Criticizing conventional UFO investigators for “confusing appearance and reality” [Vallee] said that “The phenomenon has stable, invariant features….But we have also had to note carefully the chameleonlike character of the secondary attributes of the sightings.
The willingness of [Vallee and Aubeck] to cast a very wide net, andn ot to allow the particular cultural interpretations of events to limit their view, offers us a remarkable opportunity to seek patterns that may lead to new understandings.
Those with a view of these matters narrowly focused on a particular interpretation, especially the extraterrestrial idea, may be annoyed by the mixing of the aerial and the religious, the political and the mystical and more.
The problem with “spaceship” is not that it is anomalous; it is that it is an interpetation rather than an observation.
But Vallee and Aubeck undercut these judicious remarks by Professor Hufford by making these comments in their Introduction:
We will show that unidentified flying objects have had a major [sic] impact not only on popular culture but on our history, on our religion…
…the fact would remain that an unexplained phenomenon has played and continues to play a fantastically important role in shaping our belief systems, the way we view our history and the role of science.

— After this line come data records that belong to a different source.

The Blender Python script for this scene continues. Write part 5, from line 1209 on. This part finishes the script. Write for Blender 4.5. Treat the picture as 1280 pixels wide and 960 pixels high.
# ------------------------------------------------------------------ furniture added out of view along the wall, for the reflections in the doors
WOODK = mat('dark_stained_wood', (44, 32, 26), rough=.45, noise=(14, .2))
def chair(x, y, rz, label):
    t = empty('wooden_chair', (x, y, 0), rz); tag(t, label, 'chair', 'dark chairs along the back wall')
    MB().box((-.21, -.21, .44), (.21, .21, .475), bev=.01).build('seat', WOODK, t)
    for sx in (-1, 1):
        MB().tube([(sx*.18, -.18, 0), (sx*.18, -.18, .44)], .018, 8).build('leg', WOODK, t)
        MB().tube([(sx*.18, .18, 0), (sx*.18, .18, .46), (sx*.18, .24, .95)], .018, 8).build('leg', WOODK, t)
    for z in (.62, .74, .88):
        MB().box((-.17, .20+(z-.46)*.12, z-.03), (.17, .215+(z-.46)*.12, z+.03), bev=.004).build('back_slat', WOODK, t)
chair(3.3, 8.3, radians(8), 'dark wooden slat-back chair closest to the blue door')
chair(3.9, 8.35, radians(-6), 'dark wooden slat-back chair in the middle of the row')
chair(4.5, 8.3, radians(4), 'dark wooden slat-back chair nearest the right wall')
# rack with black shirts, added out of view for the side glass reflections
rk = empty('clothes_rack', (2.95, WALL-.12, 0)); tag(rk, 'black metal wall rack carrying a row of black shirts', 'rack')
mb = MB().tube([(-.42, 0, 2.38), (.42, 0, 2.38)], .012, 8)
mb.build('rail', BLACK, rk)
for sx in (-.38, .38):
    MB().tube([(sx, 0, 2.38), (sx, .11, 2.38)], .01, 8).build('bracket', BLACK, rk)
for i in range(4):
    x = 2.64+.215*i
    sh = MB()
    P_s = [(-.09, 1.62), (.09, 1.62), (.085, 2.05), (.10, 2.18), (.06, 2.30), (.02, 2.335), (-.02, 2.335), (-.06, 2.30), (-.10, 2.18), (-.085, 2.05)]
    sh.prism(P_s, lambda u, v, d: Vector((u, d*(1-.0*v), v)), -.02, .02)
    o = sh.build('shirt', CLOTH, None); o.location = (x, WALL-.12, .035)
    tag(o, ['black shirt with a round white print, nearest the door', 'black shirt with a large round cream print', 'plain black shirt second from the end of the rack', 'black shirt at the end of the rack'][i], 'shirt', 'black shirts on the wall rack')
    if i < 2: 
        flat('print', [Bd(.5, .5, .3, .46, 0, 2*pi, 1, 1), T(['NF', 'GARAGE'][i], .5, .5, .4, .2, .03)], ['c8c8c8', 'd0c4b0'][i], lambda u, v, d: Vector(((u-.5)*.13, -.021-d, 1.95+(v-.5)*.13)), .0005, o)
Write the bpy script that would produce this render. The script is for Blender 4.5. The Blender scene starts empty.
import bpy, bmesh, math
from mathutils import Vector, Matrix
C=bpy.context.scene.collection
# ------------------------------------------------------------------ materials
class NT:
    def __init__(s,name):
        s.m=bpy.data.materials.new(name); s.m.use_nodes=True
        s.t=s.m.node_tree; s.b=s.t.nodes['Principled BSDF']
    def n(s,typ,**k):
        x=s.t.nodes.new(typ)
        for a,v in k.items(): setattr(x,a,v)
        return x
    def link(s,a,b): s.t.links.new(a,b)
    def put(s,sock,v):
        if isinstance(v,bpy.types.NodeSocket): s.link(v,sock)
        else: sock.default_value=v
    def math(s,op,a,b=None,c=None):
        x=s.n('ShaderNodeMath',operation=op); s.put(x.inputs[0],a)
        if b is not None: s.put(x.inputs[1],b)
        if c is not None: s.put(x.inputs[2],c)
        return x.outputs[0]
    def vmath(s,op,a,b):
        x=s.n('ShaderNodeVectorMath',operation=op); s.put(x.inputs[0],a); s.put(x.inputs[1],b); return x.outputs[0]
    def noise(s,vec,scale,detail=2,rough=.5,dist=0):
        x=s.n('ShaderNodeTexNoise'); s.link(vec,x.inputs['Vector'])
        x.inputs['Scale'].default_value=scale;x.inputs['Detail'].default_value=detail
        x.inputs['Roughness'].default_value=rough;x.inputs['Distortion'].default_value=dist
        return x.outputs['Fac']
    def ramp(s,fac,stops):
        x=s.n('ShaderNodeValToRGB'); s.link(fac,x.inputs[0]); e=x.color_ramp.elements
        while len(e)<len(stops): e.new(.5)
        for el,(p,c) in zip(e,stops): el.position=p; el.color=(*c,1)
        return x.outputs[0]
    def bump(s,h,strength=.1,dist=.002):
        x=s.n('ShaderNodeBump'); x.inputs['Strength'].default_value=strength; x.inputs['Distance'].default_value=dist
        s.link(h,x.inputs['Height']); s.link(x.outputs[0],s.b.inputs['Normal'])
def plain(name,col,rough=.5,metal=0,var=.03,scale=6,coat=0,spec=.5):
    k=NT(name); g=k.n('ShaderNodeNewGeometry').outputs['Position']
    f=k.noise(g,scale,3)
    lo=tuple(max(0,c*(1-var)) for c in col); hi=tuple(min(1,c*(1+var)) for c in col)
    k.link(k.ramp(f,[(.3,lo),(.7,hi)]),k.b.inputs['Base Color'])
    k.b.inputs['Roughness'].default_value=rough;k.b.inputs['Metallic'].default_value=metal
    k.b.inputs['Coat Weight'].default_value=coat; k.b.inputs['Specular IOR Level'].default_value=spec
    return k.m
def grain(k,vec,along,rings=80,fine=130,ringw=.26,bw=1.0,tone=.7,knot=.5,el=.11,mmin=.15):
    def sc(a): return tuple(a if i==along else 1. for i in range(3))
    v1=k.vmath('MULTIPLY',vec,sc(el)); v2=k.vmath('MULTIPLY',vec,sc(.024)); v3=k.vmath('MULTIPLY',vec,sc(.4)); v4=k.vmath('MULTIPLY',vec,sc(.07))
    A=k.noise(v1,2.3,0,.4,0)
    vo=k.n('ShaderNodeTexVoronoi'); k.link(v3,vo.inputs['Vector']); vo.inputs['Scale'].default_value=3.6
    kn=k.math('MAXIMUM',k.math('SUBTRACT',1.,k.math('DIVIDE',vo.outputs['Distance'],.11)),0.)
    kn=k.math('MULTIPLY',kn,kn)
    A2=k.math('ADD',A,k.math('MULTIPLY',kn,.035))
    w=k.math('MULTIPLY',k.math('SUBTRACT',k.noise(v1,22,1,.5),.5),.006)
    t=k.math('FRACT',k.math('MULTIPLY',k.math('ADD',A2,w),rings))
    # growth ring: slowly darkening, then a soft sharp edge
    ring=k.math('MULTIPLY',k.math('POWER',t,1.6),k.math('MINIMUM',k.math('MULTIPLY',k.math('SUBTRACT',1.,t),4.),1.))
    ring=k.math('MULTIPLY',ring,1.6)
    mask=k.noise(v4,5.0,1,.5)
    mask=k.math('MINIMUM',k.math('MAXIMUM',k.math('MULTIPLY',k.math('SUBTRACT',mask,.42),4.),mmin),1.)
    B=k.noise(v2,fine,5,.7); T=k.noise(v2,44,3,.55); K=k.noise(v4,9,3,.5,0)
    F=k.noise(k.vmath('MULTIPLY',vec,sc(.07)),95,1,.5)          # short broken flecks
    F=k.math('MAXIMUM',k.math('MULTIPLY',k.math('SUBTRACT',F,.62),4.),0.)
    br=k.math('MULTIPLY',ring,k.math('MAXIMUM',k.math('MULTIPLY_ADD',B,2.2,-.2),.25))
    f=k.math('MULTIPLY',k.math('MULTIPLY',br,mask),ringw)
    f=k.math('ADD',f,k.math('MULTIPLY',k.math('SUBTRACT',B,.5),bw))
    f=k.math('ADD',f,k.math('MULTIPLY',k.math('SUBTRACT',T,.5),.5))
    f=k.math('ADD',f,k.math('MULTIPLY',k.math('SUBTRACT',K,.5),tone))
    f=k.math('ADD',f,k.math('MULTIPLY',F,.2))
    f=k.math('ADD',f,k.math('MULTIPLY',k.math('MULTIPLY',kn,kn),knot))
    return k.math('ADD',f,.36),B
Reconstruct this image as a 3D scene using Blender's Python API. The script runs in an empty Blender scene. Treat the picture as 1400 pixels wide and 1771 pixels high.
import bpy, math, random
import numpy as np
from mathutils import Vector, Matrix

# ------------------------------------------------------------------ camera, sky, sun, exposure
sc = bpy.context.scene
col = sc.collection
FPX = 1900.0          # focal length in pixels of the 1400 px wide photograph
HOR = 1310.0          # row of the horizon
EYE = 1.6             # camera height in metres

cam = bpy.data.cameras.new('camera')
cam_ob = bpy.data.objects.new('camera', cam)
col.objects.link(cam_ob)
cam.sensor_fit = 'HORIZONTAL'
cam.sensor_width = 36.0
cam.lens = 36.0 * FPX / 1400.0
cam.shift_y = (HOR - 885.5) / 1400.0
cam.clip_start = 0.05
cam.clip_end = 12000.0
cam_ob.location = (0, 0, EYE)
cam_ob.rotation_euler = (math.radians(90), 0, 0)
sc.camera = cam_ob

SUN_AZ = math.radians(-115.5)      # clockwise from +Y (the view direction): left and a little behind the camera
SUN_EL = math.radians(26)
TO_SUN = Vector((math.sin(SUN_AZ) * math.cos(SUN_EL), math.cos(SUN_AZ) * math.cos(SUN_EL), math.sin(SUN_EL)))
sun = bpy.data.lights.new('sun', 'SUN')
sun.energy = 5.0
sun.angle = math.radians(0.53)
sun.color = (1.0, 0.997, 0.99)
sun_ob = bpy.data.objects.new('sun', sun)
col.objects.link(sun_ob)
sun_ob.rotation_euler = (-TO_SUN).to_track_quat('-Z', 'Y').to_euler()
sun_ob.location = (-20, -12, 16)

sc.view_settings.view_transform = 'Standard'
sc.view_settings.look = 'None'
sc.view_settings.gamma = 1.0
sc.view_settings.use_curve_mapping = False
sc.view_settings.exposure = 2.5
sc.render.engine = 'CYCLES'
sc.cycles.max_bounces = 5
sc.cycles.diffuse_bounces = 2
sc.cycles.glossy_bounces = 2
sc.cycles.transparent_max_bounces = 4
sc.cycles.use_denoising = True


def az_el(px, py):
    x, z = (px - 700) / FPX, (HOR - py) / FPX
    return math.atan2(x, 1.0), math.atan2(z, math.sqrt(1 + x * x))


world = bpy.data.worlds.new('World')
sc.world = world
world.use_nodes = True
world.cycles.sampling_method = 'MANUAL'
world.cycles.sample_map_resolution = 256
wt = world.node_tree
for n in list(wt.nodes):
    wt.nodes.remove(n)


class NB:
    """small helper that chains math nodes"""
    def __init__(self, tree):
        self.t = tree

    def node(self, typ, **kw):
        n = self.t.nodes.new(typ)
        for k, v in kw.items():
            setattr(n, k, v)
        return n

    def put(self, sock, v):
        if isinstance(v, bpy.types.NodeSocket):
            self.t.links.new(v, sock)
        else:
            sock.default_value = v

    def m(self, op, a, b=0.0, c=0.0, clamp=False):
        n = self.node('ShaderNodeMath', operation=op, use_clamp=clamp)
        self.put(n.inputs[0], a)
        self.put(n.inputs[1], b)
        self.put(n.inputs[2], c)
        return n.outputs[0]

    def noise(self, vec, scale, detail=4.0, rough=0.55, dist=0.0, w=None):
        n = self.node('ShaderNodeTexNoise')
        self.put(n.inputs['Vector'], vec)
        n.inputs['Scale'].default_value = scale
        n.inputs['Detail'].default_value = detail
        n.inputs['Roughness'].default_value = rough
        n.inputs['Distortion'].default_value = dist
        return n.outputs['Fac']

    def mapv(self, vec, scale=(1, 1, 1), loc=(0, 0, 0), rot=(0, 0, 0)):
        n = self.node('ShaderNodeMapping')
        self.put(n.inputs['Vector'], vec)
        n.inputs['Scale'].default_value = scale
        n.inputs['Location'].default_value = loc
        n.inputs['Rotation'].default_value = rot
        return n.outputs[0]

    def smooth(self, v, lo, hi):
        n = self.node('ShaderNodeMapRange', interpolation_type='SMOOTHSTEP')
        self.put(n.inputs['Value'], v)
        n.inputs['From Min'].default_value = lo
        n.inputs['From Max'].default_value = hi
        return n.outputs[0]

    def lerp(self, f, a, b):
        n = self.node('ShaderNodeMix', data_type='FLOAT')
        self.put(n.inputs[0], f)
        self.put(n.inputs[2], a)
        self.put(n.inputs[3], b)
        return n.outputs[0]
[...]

…their [UFOs] impact has shaped human civilization in important ways.
Vallee’s and Aubeck’s hubris astounds.
UFOs have never had a “major” impact on humanity or civilization or history or religion.
The phenomenon has always been a remote and peripheral aspect of societal life, of human existence.
UFOs, today, are as inconsequential to humanity and society as a whole as they have always been, despite Vallee’s insistence that UFOs have been and are integral to life on Earth.
Vallee’s view is egocentric, megalomanic almost.
His view typifies that of those, generally, who are absorbed by the pheonomenon.
Irritated by Stephen Hawking’s postion vis a vis UFOs – “I am discounting reports of UFOs. Why would they appear only to cranks and weirdos?” – Vallee and Aubeck don’t get it:
The persons seeing UFOs are not cranks and weirdos. Hawking is wrong. The people who study UFOs are the cranks and weirdos – Vallee and Aubeck among them.